11.22.09
Microsoft Can Only Wish it Was as Popular as Linux (on Phones)
Summary: Mainstream press heralds the decline of Windows Mobile while Linux phones are selling exceptionally well
Microsoft’s Windows Mobile seems like a lost cause and while RIM is doing OK rumours persist that Microsoft may attempt to buy them one day, maybe next year. If smartphones (or mobile devices in general) are the future, then Microsoft has no choice. It tried to save itself by buying Danger, but this ended up as a total mess. It is an issue that we wrote about in:
- Microsoft Pink is Already Declared Dead and Danger Dies with Permanent Data Loss
- Microsoft Sued for Data Loss
- Lawsuits Against Microsoft Turn to Class Action Lawsuit While Microsoft Mobiles Become Dying Breed
- Microsoft Recovers Sidekick Data? Not So Fast!
CNN has just published an article blasting Windows Mobile, which is strange because CNN is run to serve the very same corporations that fund its operations.
Windows Mobile has lost nearly a third of its smartphone market share since 2008, research firm Gartner reports. Windows Mobile had 11 percent of the global smartphone market in the third quarter of 2008, according to Gartner, and last quarter Windows Mobile’s market share plummeted to 7.9 percent.
A Microsoft booster, Danny O’Brien from the Irish Times, has also published a negative piece about Windows Mobile and as a loser’s defense (“sour grapes”), Microsoft is now saying that mobile apps aren’t important. To quote:
This week at the Microsoft Professional Developer Conference, chief software architect Ray Ozzie stated that mobile apps aren’t an important factor in the success of a smartphone platform.
Guess which phone is a hot item at the moment. Reuters reports:
Why is the Motorola Droid apparently gaining traction in the smartphone market, when Microsoft and Nokia are failing so miserably?

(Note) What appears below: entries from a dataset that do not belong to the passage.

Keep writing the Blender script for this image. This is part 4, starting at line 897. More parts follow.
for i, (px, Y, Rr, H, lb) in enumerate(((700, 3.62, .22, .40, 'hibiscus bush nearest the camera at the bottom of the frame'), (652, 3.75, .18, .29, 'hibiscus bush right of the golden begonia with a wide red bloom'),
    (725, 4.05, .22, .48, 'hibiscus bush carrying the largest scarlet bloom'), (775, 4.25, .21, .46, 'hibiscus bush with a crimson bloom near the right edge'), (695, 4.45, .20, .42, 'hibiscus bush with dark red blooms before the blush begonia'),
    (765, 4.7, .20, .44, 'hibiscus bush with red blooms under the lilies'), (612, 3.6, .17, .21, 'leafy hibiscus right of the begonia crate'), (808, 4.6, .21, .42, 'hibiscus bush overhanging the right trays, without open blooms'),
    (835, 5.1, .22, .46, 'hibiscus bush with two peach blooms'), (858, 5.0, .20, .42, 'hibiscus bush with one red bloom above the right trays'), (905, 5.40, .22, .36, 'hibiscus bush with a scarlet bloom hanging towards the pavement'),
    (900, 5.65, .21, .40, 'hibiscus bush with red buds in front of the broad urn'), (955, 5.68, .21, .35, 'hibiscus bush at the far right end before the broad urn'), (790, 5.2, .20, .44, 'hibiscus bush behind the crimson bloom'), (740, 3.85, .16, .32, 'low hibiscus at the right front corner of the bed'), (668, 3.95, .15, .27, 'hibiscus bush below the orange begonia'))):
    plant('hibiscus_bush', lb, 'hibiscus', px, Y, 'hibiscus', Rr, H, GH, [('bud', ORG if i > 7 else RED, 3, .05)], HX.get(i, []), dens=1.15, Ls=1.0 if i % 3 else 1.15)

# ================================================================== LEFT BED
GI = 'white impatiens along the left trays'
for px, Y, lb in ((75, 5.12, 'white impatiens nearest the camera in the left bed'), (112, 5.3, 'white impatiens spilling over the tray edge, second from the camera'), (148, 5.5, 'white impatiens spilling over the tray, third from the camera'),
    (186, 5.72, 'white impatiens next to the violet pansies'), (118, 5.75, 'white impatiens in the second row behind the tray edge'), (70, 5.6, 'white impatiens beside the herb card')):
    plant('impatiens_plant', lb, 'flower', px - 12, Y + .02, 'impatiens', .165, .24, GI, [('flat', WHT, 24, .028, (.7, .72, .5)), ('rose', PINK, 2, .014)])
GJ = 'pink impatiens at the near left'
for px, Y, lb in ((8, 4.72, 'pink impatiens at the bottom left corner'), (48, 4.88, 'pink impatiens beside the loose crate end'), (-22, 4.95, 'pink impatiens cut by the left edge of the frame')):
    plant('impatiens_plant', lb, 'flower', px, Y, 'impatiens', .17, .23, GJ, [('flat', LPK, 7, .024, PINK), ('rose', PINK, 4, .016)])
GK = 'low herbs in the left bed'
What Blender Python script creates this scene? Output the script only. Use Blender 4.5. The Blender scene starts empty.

The Droid, built on Google’s Android mobile operating system, sold 250,000 in its first week on the market. That’s way behind the 1.6 million iPhone 3Gs sold in the first week after its launch, but it’s still enough for Motorola to see possible salvation after years of decline and for Google to feel self-congratulatory about its venture into mobile.
Those who believe that the general message about Linux is a negative one are perhaps paying too much attention to the desktop, easily forgetting that there is a lot more to computing than just stationary machines. The trend is clear; Linux is up sharply, Windows Mobile is down sharply. Let the morale soar and development carry on. GNU/Linux has already won.█
Needs Sunlight said,
November 23, 2009 at 5:15 am
Speaking of data loss, what is the final status of the Danger / Sidekick incident? Spinmeisters from the marketing firms hired by M$ were still using future tense when addressing whether or not customers actually had access to their data.
Also, what’s up with the data loss and records mismanagement scandal at (US) Arlington National Cemetery?
http://hnn.us/roundup/entries/119335.html
Sharepoint, if that’s what caused it, is no way to treat the mortal remains of national heroes.
Roy Schestowitz Reply:
November 23rd, 2009 at 5:48 am
The news is that T-Mobile has just resumed selling discounted* Sidekicks (days ago). No word about data restoration, but they made some Web links available for victims.
_____
*It sounded as though they just get rid of remaining stocks.